Election polling is big-time news these days. Unless the media doesn't like the results. Then, apparently, it's not news at all. Take CNN, NRO's Kyle Smith says. They just spent a pile of money to ask voters what they think of President Trump. Believe it or not, his approval ratings have never been higher -- not that viewers would know it, since CNN virtually ignored the numbers altogether.
It took RealClearPolitics to break the story on CNN's poll, since the network decided that a Target shopper without a mask was of more national consequence than the president making a statistical comeback. Only digging under dozens of other headlines did Kyle Smith find a single reference to the results. "CNN seemed oddly unenthused about its own poll. And the story to which the homepage linked doesn't even mention that Trump had never scored higher in a CNN poll... But the single most surprising and newsworthy detail of the poll was that Trump holds a seven-point lead over Biden in 15 battleground states."
And here's where it gets truly comical. The outlet is so desperate to downplay Trump's surge that it draws attention to the "small sample size" and insists that "it's difficult to determine... whether the movement is significant or a fluke..." Funny, CNN didn't seem to think any of its Biden-leaning polls were a coincidence. Yet now, when the president has an advantage, the results must suddenly be wrong. Is it any wonder Americans have such little confidence in the mainstream media? Agendas like this one only fuel the country's distrust.

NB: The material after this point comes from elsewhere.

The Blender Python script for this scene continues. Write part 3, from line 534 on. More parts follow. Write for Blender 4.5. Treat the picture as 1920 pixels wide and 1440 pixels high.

Unfortunately for the liberal media, the president's numbers aren't just improving overall, they're suggesting a stark contrast on issues that matter the most. Asked who they trusted to handle the economy, 54 percent of voters said Donald Trump. Far fewer -- 42 percent -- said the same about Biden.
Obviously, this polling -- or any polling -- isn't the end-all, be-all for Trump. There are plenty of obstacles for the White House to overcome, including a crisis environment where even a sneeze in the wrong direction can mean a full news cycle of blame. As anyone who paid attention in 2016 knows, surveys only tell one part of the story. A lot like the mainstream media, it appears.